** Start Data block **

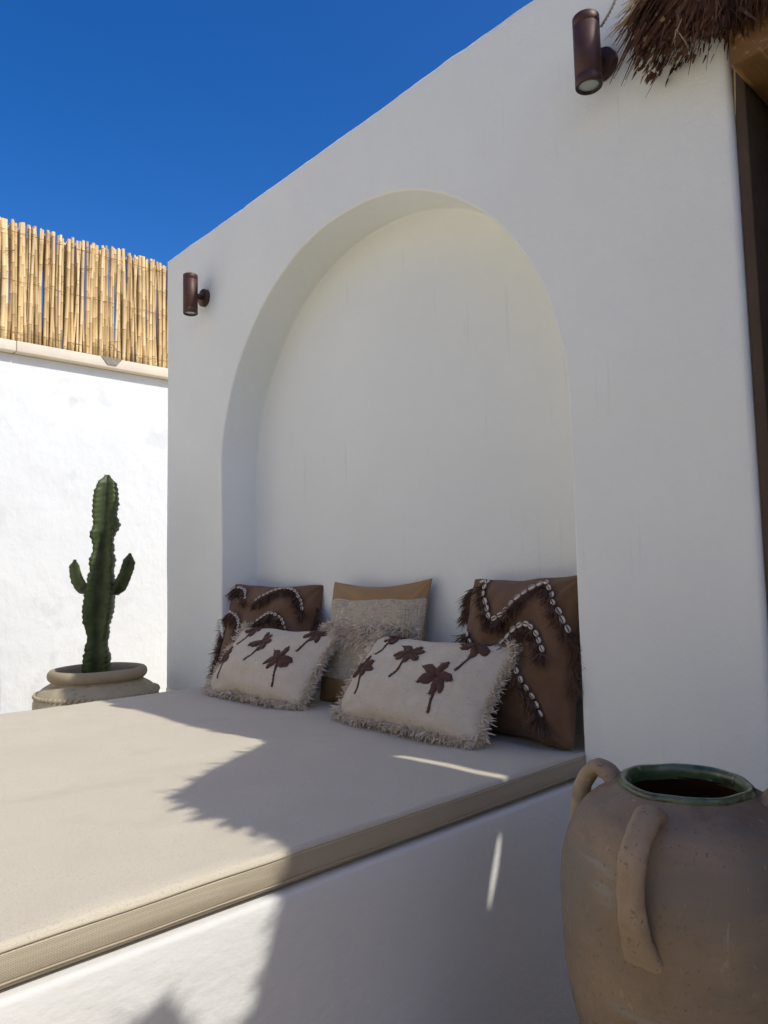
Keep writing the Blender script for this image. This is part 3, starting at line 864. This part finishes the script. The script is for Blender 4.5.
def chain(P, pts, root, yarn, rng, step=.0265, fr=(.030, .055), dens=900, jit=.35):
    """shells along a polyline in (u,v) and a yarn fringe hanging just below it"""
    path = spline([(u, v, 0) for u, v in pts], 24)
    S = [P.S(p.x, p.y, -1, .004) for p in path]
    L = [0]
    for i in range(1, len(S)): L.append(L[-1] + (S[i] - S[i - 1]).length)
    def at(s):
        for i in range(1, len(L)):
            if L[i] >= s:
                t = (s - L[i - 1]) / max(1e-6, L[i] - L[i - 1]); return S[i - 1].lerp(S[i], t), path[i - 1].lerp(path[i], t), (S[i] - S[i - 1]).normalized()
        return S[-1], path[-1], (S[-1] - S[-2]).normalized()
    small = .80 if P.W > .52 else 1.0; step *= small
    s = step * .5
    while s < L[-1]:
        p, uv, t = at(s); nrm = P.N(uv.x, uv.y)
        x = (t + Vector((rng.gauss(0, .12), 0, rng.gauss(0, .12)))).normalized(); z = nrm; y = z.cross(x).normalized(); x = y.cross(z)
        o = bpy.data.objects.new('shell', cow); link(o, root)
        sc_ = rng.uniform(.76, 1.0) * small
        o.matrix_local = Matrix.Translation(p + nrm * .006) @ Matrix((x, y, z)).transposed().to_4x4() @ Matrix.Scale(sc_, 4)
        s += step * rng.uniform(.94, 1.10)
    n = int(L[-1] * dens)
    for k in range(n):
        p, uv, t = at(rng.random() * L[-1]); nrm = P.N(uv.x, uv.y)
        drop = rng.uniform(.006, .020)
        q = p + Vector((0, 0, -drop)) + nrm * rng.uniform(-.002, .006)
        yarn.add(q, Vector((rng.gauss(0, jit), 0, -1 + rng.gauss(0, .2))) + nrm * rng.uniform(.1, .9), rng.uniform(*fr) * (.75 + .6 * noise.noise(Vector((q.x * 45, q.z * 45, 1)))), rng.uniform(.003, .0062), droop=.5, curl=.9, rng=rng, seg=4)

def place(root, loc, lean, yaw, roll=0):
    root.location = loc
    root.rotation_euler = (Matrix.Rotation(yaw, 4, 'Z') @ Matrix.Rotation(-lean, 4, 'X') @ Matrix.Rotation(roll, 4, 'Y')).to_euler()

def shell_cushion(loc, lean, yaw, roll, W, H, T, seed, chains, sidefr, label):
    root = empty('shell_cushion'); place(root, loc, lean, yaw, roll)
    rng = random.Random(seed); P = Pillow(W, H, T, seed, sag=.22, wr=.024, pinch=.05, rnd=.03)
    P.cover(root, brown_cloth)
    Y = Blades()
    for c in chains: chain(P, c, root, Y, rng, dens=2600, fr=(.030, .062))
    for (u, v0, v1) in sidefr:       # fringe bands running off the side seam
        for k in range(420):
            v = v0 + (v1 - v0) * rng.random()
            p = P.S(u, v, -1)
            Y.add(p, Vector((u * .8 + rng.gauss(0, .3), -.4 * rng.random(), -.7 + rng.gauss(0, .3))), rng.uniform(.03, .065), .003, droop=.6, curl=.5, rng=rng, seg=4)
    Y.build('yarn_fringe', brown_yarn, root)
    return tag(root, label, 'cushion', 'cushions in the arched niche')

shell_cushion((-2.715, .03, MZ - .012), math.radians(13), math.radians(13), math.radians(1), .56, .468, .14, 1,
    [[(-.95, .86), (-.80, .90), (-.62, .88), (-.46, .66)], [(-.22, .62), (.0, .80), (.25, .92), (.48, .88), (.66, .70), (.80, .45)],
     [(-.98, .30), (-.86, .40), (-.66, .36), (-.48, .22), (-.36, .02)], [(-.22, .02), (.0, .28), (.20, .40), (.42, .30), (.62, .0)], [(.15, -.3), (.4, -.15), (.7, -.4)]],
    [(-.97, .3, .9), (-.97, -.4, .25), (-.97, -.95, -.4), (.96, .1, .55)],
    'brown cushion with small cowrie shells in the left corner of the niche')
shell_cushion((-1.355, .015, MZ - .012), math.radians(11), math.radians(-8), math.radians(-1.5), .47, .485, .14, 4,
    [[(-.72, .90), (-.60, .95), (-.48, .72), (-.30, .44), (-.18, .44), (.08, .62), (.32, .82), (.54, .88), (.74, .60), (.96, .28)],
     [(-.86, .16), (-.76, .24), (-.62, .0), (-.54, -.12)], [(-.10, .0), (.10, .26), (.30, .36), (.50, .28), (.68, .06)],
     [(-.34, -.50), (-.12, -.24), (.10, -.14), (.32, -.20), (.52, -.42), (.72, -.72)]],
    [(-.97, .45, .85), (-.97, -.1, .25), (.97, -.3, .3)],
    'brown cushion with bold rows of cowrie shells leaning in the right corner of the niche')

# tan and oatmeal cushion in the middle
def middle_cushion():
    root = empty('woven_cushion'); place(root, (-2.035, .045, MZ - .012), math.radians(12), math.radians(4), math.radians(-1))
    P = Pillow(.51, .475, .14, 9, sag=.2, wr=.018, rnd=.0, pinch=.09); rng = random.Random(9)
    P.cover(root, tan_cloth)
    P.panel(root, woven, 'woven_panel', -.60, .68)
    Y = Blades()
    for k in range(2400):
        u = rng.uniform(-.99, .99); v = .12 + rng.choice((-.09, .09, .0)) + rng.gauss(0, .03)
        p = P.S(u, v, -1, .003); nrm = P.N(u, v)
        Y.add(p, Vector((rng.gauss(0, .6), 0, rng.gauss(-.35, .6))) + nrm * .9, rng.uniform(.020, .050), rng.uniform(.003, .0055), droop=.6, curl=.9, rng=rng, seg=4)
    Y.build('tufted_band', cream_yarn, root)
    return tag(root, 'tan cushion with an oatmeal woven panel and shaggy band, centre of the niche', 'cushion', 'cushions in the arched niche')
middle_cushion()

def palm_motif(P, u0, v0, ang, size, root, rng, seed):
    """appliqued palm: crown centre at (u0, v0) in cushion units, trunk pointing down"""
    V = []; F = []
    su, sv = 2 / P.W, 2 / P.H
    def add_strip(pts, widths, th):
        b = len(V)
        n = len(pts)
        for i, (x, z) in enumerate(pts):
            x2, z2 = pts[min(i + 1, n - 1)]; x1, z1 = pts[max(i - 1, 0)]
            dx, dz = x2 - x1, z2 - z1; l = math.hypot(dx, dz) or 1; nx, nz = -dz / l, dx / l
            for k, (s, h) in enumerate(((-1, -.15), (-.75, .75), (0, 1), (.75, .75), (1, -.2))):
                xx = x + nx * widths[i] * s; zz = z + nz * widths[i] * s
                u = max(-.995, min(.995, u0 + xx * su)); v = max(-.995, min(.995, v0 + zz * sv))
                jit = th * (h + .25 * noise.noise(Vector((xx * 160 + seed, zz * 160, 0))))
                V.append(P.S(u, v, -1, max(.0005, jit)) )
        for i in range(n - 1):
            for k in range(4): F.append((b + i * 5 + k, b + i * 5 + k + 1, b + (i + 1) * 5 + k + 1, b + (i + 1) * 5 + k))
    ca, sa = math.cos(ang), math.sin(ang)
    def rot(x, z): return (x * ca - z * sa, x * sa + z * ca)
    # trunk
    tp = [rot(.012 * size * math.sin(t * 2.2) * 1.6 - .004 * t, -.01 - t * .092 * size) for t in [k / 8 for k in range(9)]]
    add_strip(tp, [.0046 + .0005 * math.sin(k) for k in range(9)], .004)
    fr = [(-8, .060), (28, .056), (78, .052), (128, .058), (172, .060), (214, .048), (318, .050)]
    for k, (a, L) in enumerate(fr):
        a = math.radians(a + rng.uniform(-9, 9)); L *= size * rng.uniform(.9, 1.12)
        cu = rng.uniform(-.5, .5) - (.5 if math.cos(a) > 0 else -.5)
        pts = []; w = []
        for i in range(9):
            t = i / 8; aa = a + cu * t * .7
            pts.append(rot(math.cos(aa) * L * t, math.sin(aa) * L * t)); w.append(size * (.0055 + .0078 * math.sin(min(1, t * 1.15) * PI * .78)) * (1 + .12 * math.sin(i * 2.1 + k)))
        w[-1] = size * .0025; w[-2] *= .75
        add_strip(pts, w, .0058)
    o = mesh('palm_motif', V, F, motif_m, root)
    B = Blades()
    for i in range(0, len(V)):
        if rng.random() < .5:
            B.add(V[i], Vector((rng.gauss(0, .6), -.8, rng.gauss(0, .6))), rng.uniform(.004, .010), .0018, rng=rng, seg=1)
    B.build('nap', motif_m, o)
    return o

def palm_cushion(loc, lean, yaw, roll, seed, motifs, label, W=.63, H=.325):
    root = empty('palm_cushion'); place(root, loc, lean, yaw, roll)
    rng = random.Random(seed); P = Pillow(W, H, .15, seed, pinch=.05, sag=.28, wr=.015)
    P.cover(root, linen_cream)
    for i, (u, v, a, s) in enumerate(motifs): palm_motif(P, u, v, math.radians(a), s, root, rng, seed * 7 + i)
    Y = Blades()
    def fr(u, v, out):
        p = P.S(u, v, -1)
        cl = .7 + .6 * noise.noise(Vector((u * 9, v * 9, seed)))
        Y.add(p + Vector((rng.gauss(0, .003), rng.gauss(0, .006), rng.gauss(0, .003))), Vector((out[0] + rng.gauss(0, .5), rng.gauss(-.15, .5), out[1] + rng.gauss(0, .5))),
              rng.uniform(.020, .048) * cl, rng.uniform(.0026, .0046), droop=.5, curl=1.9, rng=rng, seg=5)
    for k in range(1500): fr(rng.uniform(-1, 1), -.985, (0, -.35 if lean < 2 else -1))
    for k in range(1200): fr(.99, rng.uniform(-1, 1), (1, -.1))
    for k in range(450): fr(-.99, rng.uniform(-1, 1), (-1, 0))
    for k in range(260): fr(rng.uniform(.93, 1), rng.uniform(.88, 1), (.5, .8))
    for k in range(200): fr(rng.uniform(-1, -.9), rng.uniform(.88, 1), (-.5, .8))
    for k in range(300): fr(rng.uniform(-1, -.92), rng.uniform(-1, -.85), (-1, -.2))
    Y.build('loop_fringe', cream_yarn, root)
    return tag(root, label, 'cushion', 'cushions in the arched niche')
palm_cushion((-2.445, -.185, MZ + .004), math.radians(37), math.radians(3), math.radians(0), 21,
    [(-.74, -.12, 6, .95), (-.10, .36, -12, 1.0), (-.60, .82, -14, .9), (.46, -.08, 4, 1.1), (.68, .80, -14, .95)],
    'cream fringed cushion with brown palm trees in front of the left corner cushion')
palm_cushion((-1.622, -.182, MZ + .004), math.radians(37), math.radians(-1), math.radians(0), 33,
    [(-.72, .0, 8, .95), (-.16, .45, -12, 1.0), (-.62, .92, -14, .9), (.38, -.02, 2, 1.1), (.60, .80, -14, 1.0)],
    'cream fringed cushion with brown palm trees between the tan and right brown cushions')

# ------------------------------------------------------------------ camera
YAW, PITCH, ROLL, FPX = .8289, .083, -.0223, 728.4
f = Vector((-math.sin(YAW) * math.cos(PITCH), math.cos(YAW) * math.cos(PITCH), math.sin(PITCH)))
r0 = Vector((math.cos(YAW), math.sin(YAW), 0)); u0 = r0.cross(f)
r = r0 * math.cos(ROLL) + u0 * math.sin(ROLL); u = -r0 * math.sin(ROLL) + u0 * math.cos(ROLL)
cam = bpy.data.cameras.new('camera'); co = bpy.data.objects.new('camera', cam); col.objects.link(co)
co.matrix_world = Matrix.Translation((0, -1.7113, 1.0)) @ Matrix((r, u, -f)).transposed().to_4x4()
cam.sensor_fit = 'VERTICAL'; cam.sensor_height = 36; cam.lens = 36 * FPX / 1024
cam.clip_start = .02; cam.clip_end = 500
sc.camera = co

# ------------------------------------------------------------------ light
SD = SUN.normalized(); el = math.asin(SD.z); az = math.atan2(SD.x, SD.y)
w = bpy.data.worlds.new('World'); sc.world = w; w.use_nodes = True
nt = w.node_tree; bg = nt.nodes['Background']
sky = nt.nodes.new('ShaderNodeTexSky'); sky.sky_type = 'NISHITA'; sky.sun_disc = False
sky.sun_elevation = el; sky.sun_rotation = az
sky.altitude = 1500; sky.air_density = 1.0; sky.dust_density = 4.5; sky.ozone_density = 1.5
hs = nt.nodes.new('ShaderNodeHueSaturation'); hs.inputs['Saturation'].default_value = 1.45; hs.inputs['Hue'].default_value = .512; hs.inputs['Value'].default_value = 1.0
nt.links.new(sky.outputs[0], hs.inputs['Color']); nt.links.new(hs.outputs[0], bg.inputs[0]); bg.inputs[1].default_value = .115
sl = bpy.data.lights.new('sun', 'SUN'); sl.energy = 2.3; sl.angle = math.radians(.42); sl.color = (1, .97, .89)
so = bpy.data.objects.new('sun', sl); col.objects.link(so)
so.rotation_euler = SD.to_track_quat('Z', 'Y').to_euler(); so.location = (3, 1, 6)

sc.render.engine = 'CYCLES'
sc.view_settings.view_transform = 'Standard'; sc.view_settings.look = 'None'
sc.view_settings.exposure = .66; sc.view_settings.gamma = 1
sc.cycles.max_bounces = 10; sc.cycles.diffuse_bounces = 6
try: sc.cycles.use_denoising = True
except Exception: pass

** End Data block **

Short task: From the first line of the listing above, repeat every line through the one holding "root.rotation_euler = (Matrix.Rotation(yaw, 4, 'Z')". Both ends count, and pictures stay out.

Full response:
Keep writing the Blender script for this image. This is part 3, starting at line 864. This part finishes the script. The script is for Blender 4.5.
def chain(P, pts, root, yarn, rng, step=.0265, fr=(.030, .055), dens=900, jit=.35):
    """shells along a polyline in (u,v) and a yarn fringe hanging just below it"""
    path = spline([(u, v, 0) for u, v in pts], 24)
    S = [P.S(p.x, p.y, -1, .004) for p in path]
    L = [0]
    for i in range(1, len(S)): L.append(L[-1] + (S[i] - S[i - 1]).length)
    def at(s):
        for i in range(1, len(L)):
            if L[i] >= s:
                t = (s - L[i - 1]) / max(1e-6, L[i] - L[i - 1]); return S[i - 1].lerp(S[i], t), path[i - 1].lerp(path[i], t), (S[i] - S[i - 1]).normalized()
        return S[-1], path[-1], (S[-1] - S[-2]).normalized()
    small = .80 if P.W > .52 else 1.0; step *= small
    s = step * .5
    while s < L[-1]:
        p, uv, t = at(s); nrm = P.N(uv.x, uv.y)
        x = (t + Vector((rng.gauss(0, .12), 0, rng.gauss(0, .12)))).normalized(); z = nrm; y = z.cross(x).normalized(); x = y.cross(z)
        o = bpy.data.objects.new('shell', cow); link(o, root)
        sc_ = rng.uniform(.76, 1.0) * small
        o.matrix_local = Matrix.Translation(p + nrm * .006) @ Matrix((x, y, z)).transposed().to_4x4() @ Matrix.Scale(sc_, 4)
        s += step * rng.uniform(.94, 1.10)
    n = int(L[-1] * dens)
    for k in range(n):
        p, uv, t = at(rng.random() * L[-1]); nrm = P.N(uv.x, uv.y)
        drop = rng.uniform(.006, .020)
        q = p + Vector((0, 0, -drop)) + nrm * rng.uniform(-.002, .006)
        yarn.add(q, Vector((rng.gauss(0, jit), 0, -1 + rng.gauss(0, .2))) + nrm * rng.uniform(.1, .9), rng.uniform(*fr) * (.75 + .6 * noise.noise(Vector((q.x * 45, q.z * 45, 1)))), rng.uniform(.003, .0062), droop=.5, curl=.9, rng=rng, seg=4)

def place(root, loc, lean, yaw, roll=0):
    root.location = loc
    root.rotation_euler = (Matrix.Rotation(yaw, 4, 'Z') @ Matrix.Rotation(-lean, 4, 'X') @ Matrix.Rotation(roll, 4, 'Y')).to_euler()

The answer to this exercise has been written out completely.